(Data)
────────────────────────────────────────
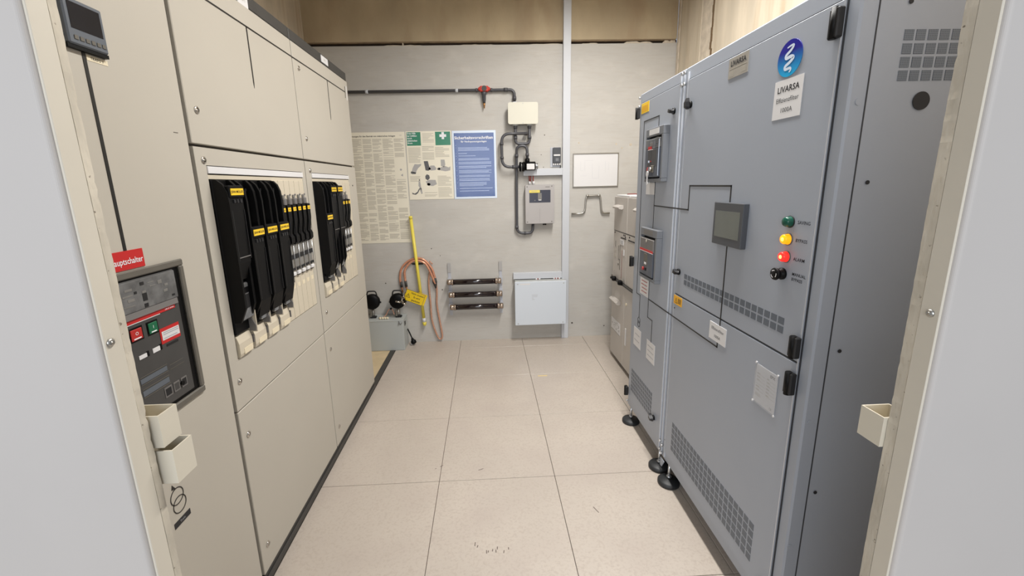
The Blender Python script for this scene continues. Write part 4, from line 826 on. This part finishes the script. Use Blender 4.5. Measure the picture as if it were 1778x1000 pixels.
# small device on clear plate
dv = thing('sensor_module', (.932, .79, 1.64), 'small dark electronic module on a clear plate beside the vertical trunking', 'electronic module')
bx(.882, .975, .805, .810, 1.638, 1.812, b=.001).build('back_plate', 'fuse_rail', dv); bx(.902, .972, .770, .805, 1.672, 1.808, b=.004).build('housing', 'hmi', dv); bx(.908, .966, .768, .770, 1.735, 1.748).build('display', 'white', dv)
bx(.925, .952, .768, .770, 1.690, 1.715).build('keypad', 'bezel2', dv)
for k in range(4): bx(.903 + k * .018, .915 + k * .018, .778, .802, 1.655, 1.671, b=.001).build('terminal', 'white', dv)
MB().tube(smooth_path([(.965, .785, 1.66), (.972, .78, 1.645), (.968, .778, 1.625)], 4), .004, 8).build('lead', 'black', dv)
# trunking
tv = PB('W', .989, 1.055, 0.0, 3.29, 0, .040, b=.002).build('cable_trunking', 'trunk'); tag(tv, 'white vertical cable trunking running from the floor up the rear wall', 'trunking')
th = PB('W', .632, .9885, 1.566, 1.628, 0, .040, b=.002).build('cable_trunking', 'trunk'); tag(th, 'white horizontal trunking branch above the silver controller', 'trunking')
th2 = PB('W', .524, .9885, .608, .668, 0, .040, b=.002).build('cable_trunking', 'trunk'); tag(th2, 'white horizontal trunking branch above the white enclosure', 'trunking')
wi = thing('cable', (.71, .79, 1.50), 'pair of red-brown wires dropping from the trunking into the silver controller', 'cable')
for x in (.685, .700, .722): MB().cyl((x, .785, 1.568), (x + (.004 if x < .7 else 0), .785, 1.508), .005, 8).build('wire', 'wire_red', wi)
for x in (.690, .726): MB().cyl((x, .785, 1.516), (x, .785, 1.488), .010, 12).build('gland', 'white', wi)
iv = thing('controller_box', (.78, .77, 1.13), 'silver-grey controller with dark display panel and yellow sticker', 'controller')
MB().prism(rrect(.648, .908, 1.133, 1.486, .010), 1, .81, .735).build('housing', 'inverter', iv); MB().prism(rrect(.644, .900, 1.137, 1.483, .008), 1, .735, .728).build('front_cover', 'inverter', iv)
PB('W', .680, .872, 1.326, 1.438, .082, .0832).build('display_panel', 'inv_panel', iv)
o = PB('W', .680, .775, 1.414, 1.438, .0832, .0842).build('sticker', 'pale_yellow', iv); text('W', .7275, 1.426, 'TRAFO 1', .017, 'ink_soft', o, d=.0846)
PB('W', .758, .792, 1.350, 1.410, .0832, .0842, b=.004).build('display', 'grey_seg', iv); PB('W', .763, .788, 1.345, 1.352, .0832, .0845).build('display_key', 'white', iv); disc('W', .730, 1.346, .0832, .0842, .005, 10).build('led', 'grey_seg', iv)
PB('W', .825, .865, 1.462, 1.466, .082, .0826).build('small_print', 'bezel', iv); PB('W', .7735, .7745, 1.145, 1.27, .082, .0824).build('cover_groove', 'bezel', iv)
for (u, v) in ((.660, 1.468), (.884, 1.470), (.660, 1.152), (.884, 1.152)): disc('W', u, v, .082, .083, .005, 10).build('screw', 'bezel', iv)
for x in (.815, .832): MB().cyl((x, .77, 1.134), (x, .77, 1.118), .008, 10).build('gland', 'black', iv)
wbx = thing('framed_diagram', (1.30, .80, 1.455), 'white wiring diagram sheet in a thin silver frame right of the trunking', 'diagram')
mb = MB()
for a in ((1.088, 1.511, 1.748, 1.756), (1.088, 1.511, 1.453, 1.461), (1.088, 1.096, 1.461, 1.748), (1.503, 1.511, 1.461, 1.748)): pb(mb, 'W', *a, 0, .014, b=.001)
mb.build('frame', 'steel', wbx); PB('W', 1.096, 1.503, 1.461, 1.748, 0, .006).build('sheet', 'white', wbx)
mb = MB(); random.seed(3)
for (x0, z0, x1, z1) in [(1.16, 1.68, 1.16, 1.60), (1.20, 1.69, 1.20, 1.60), (1.27, 1.66, 1.27, 1.53), (1.27, 1.53, 1.33, 1.53), (1.33, 1.53, 1.33, 1.64), (1.20, 1.69, 1.28, 1.69), (1.39, 1.68, 1.39, 1.58), (1.42, 1.67, 1.42, 1.60), (1.16, 1.555, 1.22, 1.555), (1.16, 1.60, 1.18, 1.60)]:
    pb(mb, 'W', min(x0, x1) - .0008, max(x0, x1) + .0008, min(z0, z1) - .0008, max(z0, z1) + .0008, .006, .0064)
mb.build('diagram_lines', mat('diagram_grey', (196, 196, 200), .6), wbx)
ch = MB().tube(rounded([(1.078, .790, 1.212), (1.185, .790, 1.212), (1.205, .790, 1.245), (1.212, .790, 1.372), (1.345, .790, 1.376), (1.358, .790, 1.240), (1.372, .790, 1.210), (1.437, .790, 1.210)], .028, 6), .0085, 12)
cr = thing('crank_handle', (1.26, .79, 1.20), 'bright bent steel crank rod hung on the wall below the framed diagram', 'crank'); ch.build('rod', 'steel', cr)
for x in (1.225, 1.332): MB().cyl((x, .80, 1.374), (x, .81, 1.374), .005, 8).cyl((x - .012, .79, 1.374), (x + .012, .79, 1.374), .011, 12).build('wall_hook', 'steel', cr)
# white enclosure
we = thing('wall_enclosure', (.765, .75, .175), 'large white wall enclosure low on the rear wall beside the vertical trunking', 'enclosure')
bx(.536, 1.012, .690, .8095, .186, .600, b=.002).build('housing', 'box_side', we); bx(.530, 1.016, .678, .690, .178, .590 + .012, b=.003).build('front_cover', 'box_white', we)
bx(.580, .675, .677, .678, .572, .586).build('name_label', 'white', we)
for (u, v) in ((.558, .580), (.990, .580), (.558, .195), (.985, .197)): MB().cyl((u, .678, v), (u, .6765, v), .006, 10).build('cover_screw', 'box_side', we)
mb = MB(); 
for k, (a, b_) in enumerate([(.690, .745), (.690, .742), (.690, .705), (.690, .715)]): mb.box(a, b_, .6774, .6782, .470 - k * .014, .473 - k * .014)
mb.build('small_print', 'ink_faint', we, kind='stuff')
# moved: glands between trunking and enclosure
gc = thing('cable', (.86, .79, .60), 'short white and red cable tails between the low trunking branch and the white enclosure', 'cable')
for x in (.745, .775, .915, .935, .965): MB().cyl((x, .775, .612), (x, .775, .596), .009, 10).build('gland', 'white', gc)
for x in (.757, .925, .950): MB().cyl((x, .765, .612), (x, .765, .596), .005, 8).build('wire', 'wire_red', gc)
# fuse rack: two clear rails and three spare fuses
for i, (x, z0, z1, lb) in enumerate(((-.082, .262, .775, 'left'), (.404, .269, .778, 'right'))):
    rr = thing('fuse_rack_rail', (x, .80, z0), 'clear grey slotted rail carrying the %s ends of the dark fuses' % lb, 'rail')
    PB('W', x - .014, x + .014, z0, z1, 0, .006, b=.001).build('rail', 'fuse_rail', rr); PB('W', x - .016, x + .016, z1 - .09, z1 + .004, .006, .010, b=.001).build('end_clip', 'photo_mid', rr)
    for z in (.608, .484, .361): MB().prism([(x - .018, z - .030), (x + .018, z - .030), (x + .018, z + .026), (x - .018, z + .026)], 1, .804, .775).build('clip', 'fuse_rail', rr)
fz = [(.607, -.100, .407), (.483, -.086, .412), (.362, -.075, .414)]
f0 = thing('high_voltage_fuse', (.155, .735, .607), 'glossy dark spare fuse tube with metal end caps, top of the three', 'fuse', 'spare fuse tubes on the rear wall rack')
def fuse_parts(t, x0, x1, z):
    y = .735
    MB().cyl((x0 + .055, y, z), (x1 - .050, y, z), .026, 24).build('tube', 'fuse', t)
    for a, s in ((x0, 1), (x1, -1)):
        MB().lathe((a, y, z), (s, 0, 0), [(0, .020), (.003, .027), (.030, .027), (.032, .024), (.038, .024), (.040, .030), (.055, .030), (.056, .026)], 20).build('end_cap', 'fuse_cap', t)
fuse_parts(f0, fz[0][1], fz[0][2], .607)
for (z, a, b_), lb in zip(fz[1:], ('middle', 'bottom')):
    t = f0.copy(); COL.objects.link(t); t.location = ((a + b_) / 2, .735, z); t['label'] = 'glossy dark spare fuse tube with metal end caps, %s of the three' % lb
    for ch_ in list(f0.children): c = ch_.copy(); COL.objects.link(c); c.parent = t
# earthing pole
po = thing('insulating_pole', (-.39, .765, .19), 'long yellow insulating pole leaning on the rear wall over the copper cable', 'pole')
MB().cyl((-.405, .772, 1.205), (-.345, .772, .255), .0145, 16).build('rod', 'pole', po); MB().lathe((-.4055, .772, 1.205), (-.06, 0, .95), [(0, .0165), (.02, .0165), (.026, .011)], 14).build('top_cap', 'pole', po)
MB().cyl((-.345, .772, .255), (-.3425, .772, .215), .016, 16).build('white_band', 'white', po); MB().lathe((-.3425, .772, .215), (.06, 0, -.95), [(0, .018), (.02, .019), (.034, .014), (.038, .006)], 14).build('end_cap', 'pole', po)
ho = thing('pole_clip', (-.37, .79, .79), 'black wall clip holding the yellow pole', 'clip')
bx(-.425, -.325, .797, .810, .772, .788, b=.002).build('base', 'black_soft', ho); MB().tube(arc((-.378, .772, .780), .0195, -30, 210, (1, 0, 0), (0, 1, 0), 10), .004, 8).build('hook', 'black_soft', ho); MB().tube([(-.325, .80, .782), (-.305, .785, .800)], .004, 6).tube([(-.425, .80, .782), (-.445, .788, .792)], .004, 6).build('prong', 'black_soft', ho)
# copper earthing cable
cc = thing('earthing_cable', (-.35, .78, .02), 'looped copper earthing cable hung over the wall clip behind the yellow pole', 'cable')
yk = .792
left = [(-.535, yk, .545), (-.548, yk, .64), (-.525, yk, .745), (-.455, yk, .812), (-.37, yk, .835), (-.305, yk, .812), (-.245, yk, .735), (-.222, yk, .650), (-.212, yk, .605)]
left2 = [(-.490, .772, .560), (-.497, .772, .66), (-.490, .772, .735), (-.43, .775, .803), (-.365, .775, .815), (-.300, .775, .785), (-.262, .772, .715), (-.228, .772, .620), (-.216, .775, .590)]
MB().tube(smooth_path(left, 6), .0105, 12).build('thick_cable', 'copper', cc); MB().tube(smooth_path(left2, 6), .0105, 12).build('thick_cable', 'copper', cc)
MB().tube(smooth_path([(-.262, yk, .715), (-.280, yk, .60), (-.275, yk, .40), (-.270, yk, .22), (-.225, yk, .055), (-.190, yk, .030), (-.180, yk, .080), (-.195, yk, .20), (-.215, yk, .38), (-.208, yk, .50), (-.212, yk, .60)], 6), .0085, 12).build('thin_cable', 'copper_clear', cc)
MB().lathe((-.226, .785, .640), (.012, 0, -.10), [(0, .019), (.04, .022), (.07, .014), (.10, .006)], 12).build('splice', 'charcoal', cc)
for (x, y, z) in ((-.540, yk, .565), (-.492, .772, .575)): MB().cyl((x - .002, y, z + .05), (x + .002, y, z - .005), .0125, 12).build('sleeve', 'charcoal', cc); MB().cyl((x + .002, y, z - .005), (x + .008, y, z - .055), .008, 10).build('terminal', 'brass', cc)
MB().tube([(-.235, .79, .775), (-.262, .79, .805)], .006, 8).build('loose_end', 'copper_clear', cc)
cl = thing('earthing_clamp', (-.52, .64, .44), 'shiny metal clamps at the end of the copper cable beside the yellow sign', 'clamp')
MB().box(-.545, -.500, .632, .646, .450, .468, b=.005).box(-.522, -.485, .632, .650, .488, .508, b=.005).build('clamp_jaw', 'chrome', cl); MB().cyl((-.572, .638, .466), (-.530, .638, .456), .009, 12).cyl((-.512, .640, .448), (-.478, .640, .430), .009, 12).cyl((-.518, .640, .468), (-.505, .640, .500), .008, 10).cyl((-.500, .645, .505), (-.496, .760, .520), .005, 8).cyl((-.515, .645, .46), (-.500, .74, .470), .004, 8).build('clamp_screw', 'chrome', cl)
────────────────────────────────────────
(Set problem)
Look through the material above and pick out each line holding the word "from".

(Worked answer)
The Blender Python script for this scene continues. Write part 4, from line 826 on. This part finishes the script. Use Blender 4.5. Measure the picture as if it were 1778x1000 pixels.
tv = PB('W', .989, 1.055, 0.0, 3.29, 0, .040, b=.002).build('cable_trunking', 'trunk'); tag(tv, 'white vertical cable trunking running from the floor up the rear wall', 'trunking')
wi = thing('cable', (.71, .79, 1.50), 'pair of red-brown wires dropping from the trunking into the silver controller', 'cable')